Según un estudio publicado en junio de 2014 en la Revista Española de Investigaciones Sociológicas, la población del Camp de Tarragona es consciente de los riesgos que corre, pero “generalmente aparenta mirar hacia otro lado”. Según este informe, los residentes en la zona no pueden decidir sobre los riesgos ni sobre su grado de exposición a los mismos y tienen una fuerte dependencia del sector, un factor que ha implicado que la población de la zona nunca se haya movilizado.
“Ni siquiera los ecologistas quieren cerrar la petroquímica, todo el mundo tiene allegados que viven de ella”, recuerda Lluisa Ayza, la profesora de instituto. “Lo que piden es que haya un control y que no se tapen los episodios de contaminación y las malas prácticas de las empresas”.
Las dos almas del Camp de Tarragona
“Esto puede iniciar una guerra entre los dos bandos”, alertaba otro trabajador de IQOXE en la entrada del recinto.
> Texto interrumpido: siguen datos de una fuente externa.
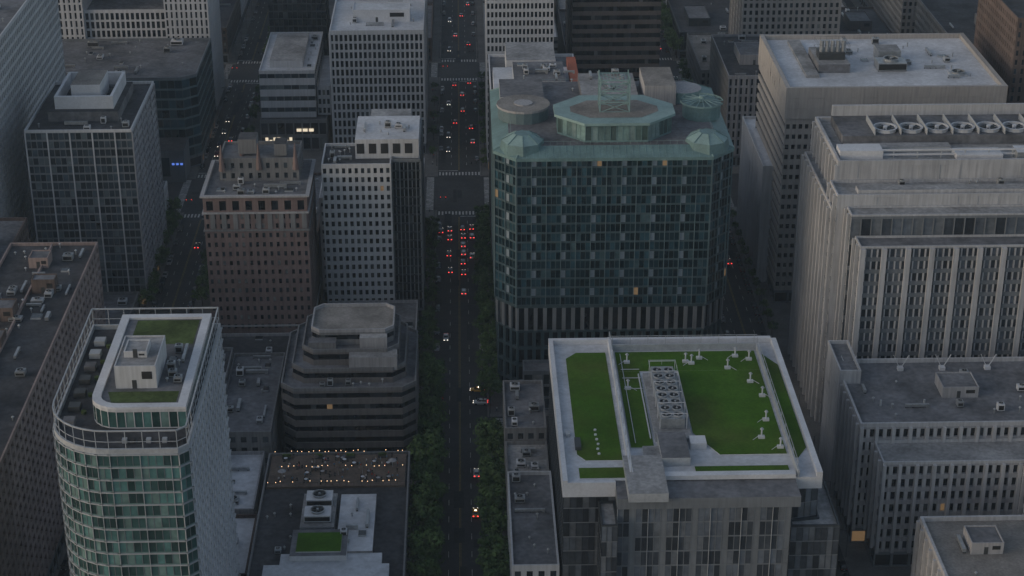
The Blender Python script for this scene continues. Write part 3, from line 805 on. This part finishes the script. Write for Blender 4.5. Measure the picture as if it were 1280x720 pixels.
# ------------------------------------------------------------ cars
tail=M("tail_light",(.4,.01,.01),.4,0,emit=(1,.06,.05),es=3.5)
tailo=M("tail_lens",(.25,.01,.01),.3,0)
head=M("head_light",(.8,.8,.75),.3,0,emit=(1,.9,.75),es=3)
tire=M("tyre",(.015,.015,.015),.9,0);cgl=G("car_glass",(.01,.012,.015),.08,.7)
plate=M("licence_plate",(.5,.5,.5),.5,0)
def car_mesh(nm,col,kind,lit=1):
    pm=M(nm+"_paint",col,.25,.04,2,.2,spec=.6);b=B(nm)
    suv=kind=='suv';h=.25 if suv else 0
    st=[(-2.3,.78,.4,.72+h),(-2.22,.88,.3,.92+h),(-1.6,.92,.25,.98+h),(-.5,.93,.22,.97+h),(.9,.93,.22,.95+h),(1.7,.9,.25,.86+h*.8),(2.2,.82,.3,.74+h*.6),(2.32,.7,.42,.6+h*.4)]
    rings=[]
    for y,w,z0,z1 in st: rings.append([(-w*.9,y,z0),(-w,y,z0+.18),(-w,y,z1-.18),(-w*.88,y,z1),(w*.88,y,z1),(w,y,z1-.18),(w,y,z0+.18),(w*.9,y,z0)])
    for a,c in zip(rings,rings[1:]):
        for i in range(8):
            j=(i+1)%8;b.face([a[i],c[i],c[j],a[j]],pm)
    b.face(rings[0],pm);b.face(rings[-1][::-1],pm)
    zb=.95+h;zt=(1.75 if suv else 1.42)
    lo=[(-.8,-2.05 if suv else -1.75,zb),(.8,-2.05 if suv else -1.75,zb),(.8,1.1,zb-.02),(-.8,1.1,zb-.02)]
    hi=[(-.63,-1.85 if suv else -1.05,zt),(.63,-1.85 if suv else -1.05,zt),(.63,.35,zt),(-.63,.35,zt)]
    for i in range(4):
        j=(i+1)%4;b.face([lo[i],lo[j],hi[j],hi[i]],cgl)
    b.face(hi,pm)
    t=[(x*.97,y,zt+.05) for x,y,z in hi];b.face([(x,y*.97,z) for x,y,z in t],pm)
    for i in range(4): b.beam(lo[i],hi[i],.06,pm)
    for s in (-1,1): b.beam((s*.8,-.3,zb),(s*.63,-.3,zt),.06,pm);b.box(s*1.0-.09,s*1.0+.09,.75,.9,.98+h,1.12+h,pm,bot=True)
    for x in (-.93,.73):
        for y in (-1.4,1.4):
            n=10
            A=[(x,y+.33*math.cos(q*.628),.33+.33*math.sin(q*.628)) for q in range(n)];C=[(p[0]+.2,p[1],p[2]) for p in A]
            for q in range(n): b.face([A[q],A[(q+1)%n],C[(q+1)%n],C[q]],tire)
            b.face(A,tire);b.face(C[::-1],dmet)
    for s in (-1,1):
        b.box(s*.62-.18,s*.62+.18,-2.36,-2.2,.66+h,.86+h,tail if lit else tailo,bot=True)
        b.box(s*.58-.16,s*.58+.16,2.22,2.36,.55+h*.5,.7+h*.5,head if lit else plate,bot=True)
    b.box(-.25,.25,-2.34,-2.28,.45,.58,plate)
    if kind=='taxi': b.box(-.3,.3,-.45,-.2,zt+.05,zt+.25,head if lit else plate)
    return b.mesh(nm)
cols=[(.02,.02,.022),(.4,.41,.42),(.2,.21,.22),(.55,.55,.55),(.04,.05,.07),(.2,.02,.02),(.08,.085,.09)]
CL=[car_mesh("car_%d"%i,c,'suv' if i%3==1 else 'sedan',1) for i,c in enumerate(cols)]
CP=[car_mesh("parked_%d"%i,c,'suv' if i%3==2 else 'sedan',0) for i,c in enumerate([(.02,.02,.022),(.15,.15,.16),(.06,.065,.07),(.35,.35,.36),(.03,.04,.05)])]
TX=car_mesh("taxi",(.6,.3,.02),'taxi',1);WH=car_mesh("whitecar",(.65,.65,.65),'suv',1)
zc=.02
for x,y in ((-3.6,653.5),(1.3,654),(4.8,655),(-3.6,645),(1.6,646.5),(4.9,646),(1.5,638),(-3.8,630),(1.6,630.5),(1.4,622),(-3.3,615),(1.6,613),(4.9,628),(-6.9,652)):
    obj("car",R.choice(CL+[WH,WH]),(x,y,zc),R.uniform(-.03,.03))
for x,y,r in ((-2,827,0),(5,830,0),(-4.5,757,3.14),(1.8,790,0),(6.,750,0),(-1.6,905,0),(-4.6,740,3.14),(5.4,768,0),(1.6,812,0),(5,890,0),(-4.6,880,3.14),(1.5,940,0),(-4.6,930,3.14),(5,960,0),(-4.6,800,3.14),(-1.6,775,0),(1.6,596,0),(-4.6,560,3.14),(4.9,470,0)):
    obj("car",R.choice(CL),(x,y,zc),r)
obj("taxi",TX,(5.7,522,zc),1.45);obj("taxi",TX,(4.4,448,zc),0);obj("car",WH,(6.6,513.5,zc),1.5)
y=345
while y<1000:
    if not inEW(y,12) and not 483<y<530:
        if R.random()<.35: obj("parked_car",R.choice(CP),(-7.6,y,zc),3.14)
        if R.random()<.35: obj("parked_car",R.choice(CP),(7.6,y,zc),0)
        for xx,rr in ((-107.3,3.14),(-94.8,0),(91.2,3.14),(103.8,0)):
            if R.random()<.6: obj("parked_car",R.choice(CP),(xx,y+R.uniform(-.5,.5),zc),rr)
    y+=6.1
for y,x,r in ((765,-103,3.14),(755,-99,0),(742,-99,0),(737,-103,3.14),(780,-103,3.14),(730,-99,0),(748,-103,3.14),(724,-103,3.14),(690,-103,3.14),(640,-99,0),(620,100,0),(880,100,0),(440,100,0)):
    obj("car",R.choice(CL),(x,y,zc),r)
# ------------------------------------------------------------ street furniture
b=B("lamp");b.cyl(0,0,0,8.5,.1,dmet,8,r1=.06);b.cyl(0,0,0,.8,.2,dmet,8,r1=.12);b.beam((0,0,8.4),(1.8,0,8.8),.07,dmet);b.box(1.5,2.4,-.16,.16,8.72,8.9,dmet,bot=True)
b.box(1.6,2.3,-.11,.11,8.68,8.715,plate,bot=True);LM=b.mesh("street_lamp")
b=B("sig");b.cyl(0,0,0,5.6,.09,dmet,8);b.beam((0,0,5.5),(4.5,0,5.8),.07,dmet)
for x in (2.2,4.3):
    b.box(x-.18,x+.18,-.15,.15,5.0,6.0,blk,bot=True)
    for k,m_ in enumerate((blk,blk,tail)): b.beam((x,-.16,5.2+k*.3),(x,-.22,5.2+k*.3),.14,m_,8)
SG=b.mesh("traffic_signal")
for y in list(range(345,668,26))+list(range(722,838,26))+list(range(868,985,26)):
    for x,r in ((-9.3,0),(9.3,math.pi),(-109,0),(-92.6,math.pi),(89.4,0),(105.6,math.pi)): obj("street_lamp",LM,(x,y,Z0),r)
for c,h in EW[2:4]:
    for x,hh in NS[2:5]:
        obj("traffic_signal",SG,(x+hh+.8,c+h+.8,Z0),math.pi);obj("traffic_signal",SG,(x-hh-.8,c-h-.8,Z0),0)
obj("traffic_signal",SG,(-9.6,507,Z0),0);obj("traffic_signal",SG,(9.6,507,Z0),math.pi)
# ------------------------------------------------------------ people
def person_mesh(k,top,leg,hair,seat=False):
    me=bpy.data.meshes.new("sk");
    v=[(0,0,.95),(0,0,1.2),(0,0,1.42),(0,0,1.53),(0,.01,1.66),(0,0,1.76),(.19,0,1.4),(.25,.03,1.13),(.24,.15,.92),(-.19,0,1.4),(-.25,.0,1.13),(-.23,.1,.9),(.1,0,.88),(.11,.03,.48),(.11,-.02,.06),(.11,.14,.04),(-.1,0,.88),(-.12,-.03,.48),(-.13,-.08,.06),(-.13,.08,.04)]
    e=[(0,1),(1,2),(2,3),(3,4),(4,5),(2,6),(6,7),(7,8),(2,9),(9,10),(10,11),(0,12),(12,13),(13,14),(14,15),(0,16),(16,17),(17,18),(18,19)]
    rad=[.15,.14,.15,.06,.1,.07,.06,.045,.035,.06,.045,.035,.1,.07,.05,.04,.1,.07,.05,.04]
    me.from_pydata(v,e,[]);o=bpy.data.objects.new("tmp",me);COL.objects.link(o)
    m=o.modifiers.new("s","SKIN")
    for i,q in enumerate(rad): me.skin_vertices[0].data[i].radius=(q,q*.8)
    me.skin_vertices[0].data[0].use_root=True
    o.modifiers.new("ss","SUBSURF").levels=1
    dg=bpy.context.evaluated_depsgraph_get();dg.update();nm=bpy.data.meshes.new_from_object(o.evaluated_get(dg));bpy.data.objects.remove(o)
    skin=M("skin_%d"%k,(.35,.2,.14),.6,0);T=M("shirt_%d"%k,top,.9,0);Lg=M("trousers_%d"%k,leg,.9,0);Hr=M("hair_%d"%k,hair,.8,0)
    nm.materials.clear()
    for q in (skin,T,Lg,Hr): nm.materials.append(q)
    for p in nm.polygons:
        z=p.center.z;x=abs(p.center.x)
        p.material_index=3 if (z>1.7 or (z>1.58 and p.center.y<-.02)) else 0 if z>1.48 or (x>.18 and z<1.0 and z>.8) else 1 if z>.93 else 2
    nm.name="person_%d"%k;return nm
PM=[person_mesh(0,(.5,.5,.5),(.03,.04,.08),(.03,.02,.015)),person_mesh(1,(.03,.03,.04),(.05,.05,.05),(.12,.07,.03)),person_mesh(2,(.3,.06,.05),(.04,.05,.1),(.02,.015,.01)),person_mesh(3,(.1,.2,.3),(.2,.17,.12),(.2,.13,.06))]
for k in range(45): obj("person",R.choice(PM),(R.uniform(-51,-17),R.uniform(438.5,453),16.6),R.uniform(0,6.28))
for k in range(70):
    s=R.choice((-1,1));y=R.uniform(380,830)
    if inEW(y,2) or 486<y<506: continue
    obj("person",R.choice(PM),(s*R.uniform(10.6,12.2),y,Z0),R.choice((0,3.14))+R.uniform(-.3,.3))
# ------------------------------------------------------------ haze
b=B("haze");b.box(-1500,1500,-600,2500,-1,330,soil,bot=True)
hm=bpy.data.materials.new("haze_air");hm.use_nodes=True;nt=hm.node_tree;nt.nodes.clear()
vo=nt.nodes.new("ShaderNodeVolumeScatter");vo.inputs["Density"].default_value=.00009;vo.inputs["Color"].default_value=(.66,.84,1,1);vo.inputs["Anisotropy"].default_value=.2
oo=nt.nodes.new("ShaderNodeOutputMaterial");nt.links.new(vo.outputs[0],oo.inputs["Volume"])
me=b.mesh("haze");me.materials.clear();me.materials.append(hm);COL.objects.link(bpy.data.objects.new("haze",me))
# ------------------------------------------------------------ light, sky, camera
w=bpy.data.worlds.new("World");SC.world=w;w.use_nodes=True;nt=w.node_tree
bg=nt.nodes["Background"];sky=nt.nodes.new("ShaderNodeTexSky");sky.sky_type='NISHITA';sky.sun_disc=False
sky.sun_elevation=math.radians(14);sky.sun_rotation=math.radians(250);sky.air_density=1.;sky.dust_density=2.
hs=nt.nodes.new("ShaderNodeHueSaturation");hs.inputs["Saturation"].default_value=.75
nt.links.new(sky.outputs[0],hs.inputs["Color"]);nt.links.new(hs.outputs[0],bg.inputs[0]);bg.inputs[1].default_value=.15
sd=bpy.data.lights.new("sun","SUN");sd.energy=.12;sd.angle=math.radians(30);sd.color=(1,.97,.94)
so_=bpy.data.objects.new("sun",sd);COL.objects.link(so_)
az=math.radians(250);el=math.radians(35)
dv=Vector((math.sin(az)*math.cos(el),math.cos(az)*math.cos(el),math.sin(el)))
so_.rotation_euler=dv.to_track_quat('Z','Y').to_euler()
cd=bpy.data.cameras.new("camera");cam=bpy.data.objects.new("camera",cd);COL.objects.link(cam)
cd.sensor_width=36;cd.lens=36*2300/1280;cd.clip_start=1;cd.clip_end=20000
cam.location=(2.5,0,280);cam.rotation_euler=(math.radians(65),0,math.radians(-1.57));SC.camera=cam
SC.view_settings.view_transform='Standard';SC.view_settings.look='None';SC.view_settings.exposure=0
print("faces",sum(len(m.polygons) for m in bpy.data.meshes))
Se refería a la brecha que, según él, se puede abrir entre los partidarios y detractores de esta industria en la zona.
Como muestra, las dos manifestaciones convocadas en Tarragona tras el accidente. A las 18 h, un centenar de trabajadores del sector se han concentrado convocados por CGT para pedir una mejora en las condiciones laborales que eviten un nuevo accidente. Prácticamente todos los manifestantes pertenecían a esta industria.
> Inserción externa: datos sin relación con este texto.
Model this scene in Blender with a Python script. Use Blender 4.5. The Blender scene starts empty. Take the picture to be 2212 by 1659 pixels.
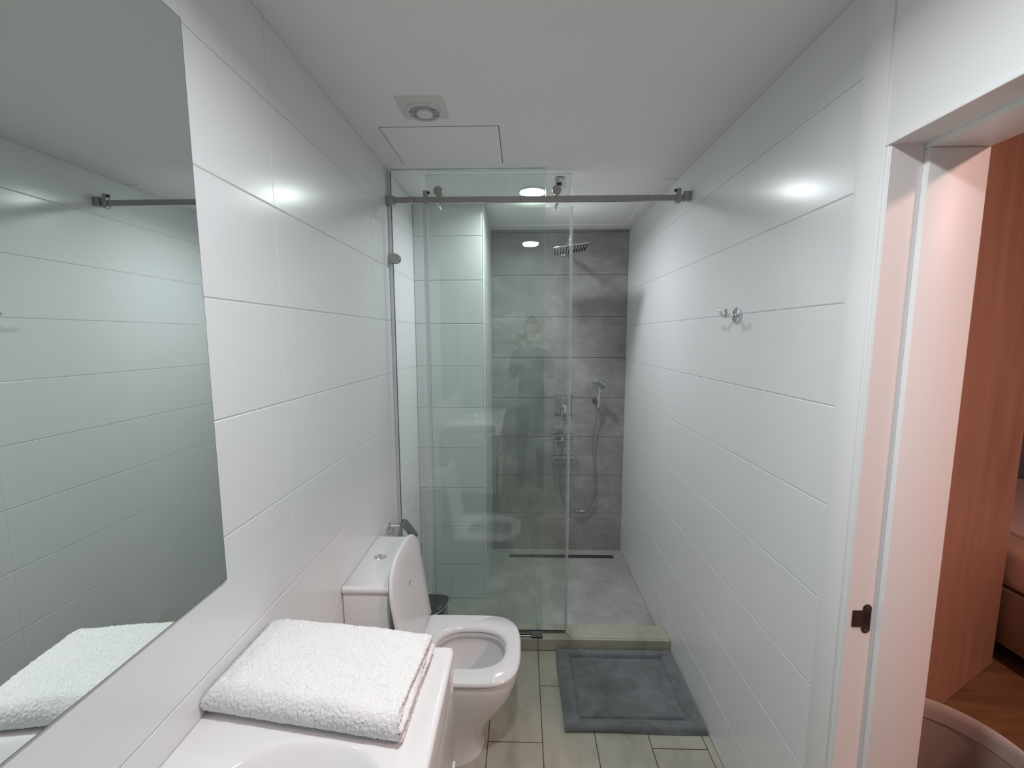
import bpy, bmesh, math, random
from mathutils import Vector, Matrix, noise
R = math.radians
SC = bpy.context.scene
COL = SC.collection

# ------------------------------------------------------------------ camera
cd = bpy.data.cameras.new('camera')
cam = bpy.data.objects.new('camera', cd); COL.objects.link(cam)
cd.sensor_fit = 'HORIZONTAL'; cd.sensor_width = 36.0; cd.lens = 14.637
cd.clip_start = 0.01; cd.clip_end = 50
_r = Vector((0.99971652, 0.02376646, -0.00142929))
_u = Vector((-0.00123075, 0.11153404, 0.99375985))
_f = Vector((-0.02377757, 0.99347638, -0.11153167))
M = Matrix((_r, _u, -_f)).transposed().to_4x4()
M.translation = Vector((0, 0, 1.6184))
cam.matrix_world = M
SC.camera = cam

# ------------------------------------------------------------------ world, exposure
w = bpy.data.worlds.new('world'); SC.world = w; w.use_nodes = True
w.node_tree.nodes['Background'].inputs[0].default_value = (0.9, 0.95, 1, 1)
w.node_tree.nodes['Background'].inputs[1].default_value = 0.02
SC.view_settings.view_transform = 'Standard'; SC.view_settings.look = 'None'
SC.view_settings.gamma = 1; SC.view_settings.exposure = 0.14
SC.view_settings.use_curve_mapping = False

LAMP_W = [6.8, 10.2]          # shower, over the basin
LAMP_POS = [(0.055, 2.33), (0.07, 0.50)]
BED_W = 30.0

# ------------------------------------------------------------------ room numbers (metres, camera stands at x=0 y=0)
XL, XR = -0.629, 0.767
CEIL = 2.393
YP, YB = 2.466, 3.10                 # boxed corner front, shower back wall
XP = -0.222
ZS = -0.028                          # shower floor
YD1, YD0 = 0.93, 0.08                # door opening
ZD = 2.013
YF = -0.95                           # wall behind the photographer
XW = 0.945                           # bedroom side of the partition
ZW0 = 1.698 - 7*0.25                 # lowest white tile joint

# ------------------------------------------------------------------ helpers
WL = {}
def wl(o): return WL.get(o.name, Vector((0, 0, 0)))
def tag(o, label=None, cat=None, group=None, kind=None):
    if label: o['label'] = label
    if cat: o['category'] = cat
    if group: o['group'] = group
    if kind: o['kind'] = kind
    return o
def thing(name, loc, label, cat, group=None):
    o = bpy.data.objects.new(name, None); COL.objects.link(o)
    o.location = loc; o.empty_display_size = 0.05
    WL[o.name] = Vector(loc)
    return tag(o, label, cat, group)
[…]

A las 19 h, otra manifestación mucho más numerosa convocada por la organización ecologista Cel net pedía otra cosa: que el sector deje de crecer y que se controlen mejor las emisiones que genera. También exigían que la población de la zona esté más informada de los riesgos para la salud que tiene esta industria.
“Sería absurdo pedir su eliminación”, señala Josep Maria Torres, portavoz de la plataforma, que cree que la explosión del martes podría haber generado una catástrofe mucho mayor. “Lo que exigimos es que la administración considere nuestro contexto de alto riesgo y que ejerza un mayor control sobre estas plantas”.
A pesar de las diferencias en las manifestaciones, no existe ninguna brecha insalvable entre partidarios y detractores. Los residentes del Camp de Tarragona se han habituado a vivir con la amenaza de un accidente y con los olores que en ocasiones desprende el complejo petroquímico. Los jóvenes incluso se han acostumbrado a los simulacros de accidente en el colegio, aunque durante la explosión del martes no sonara ninguna sirena. “Tantos simulacros y el día que pasa algo no suena nada”, se lamentaba Christian Pizarro, estudiante de química de 18 años y vecino de uno de los fallecidos tras el accidente.
A pocos kilómetros de ahí, en la Pobla de Mafumet, los vecinos aguardan la fiesta mayor de invierno que empieza de aquí 15 días. En los festejos de todo el curso el municipio invierte 657.000 euros, más dinero incluso que Tarragona a pesar de tener 130.000 habitantes menos. “No sé yo si sirve de nada tanto dinero”, reflexiona arrugando la nariz Rafael Moya, el vecino del pueblo de 66 años. “Otros lugares no han tenido la petroquímica y han tirado adelante sin contaminarse”.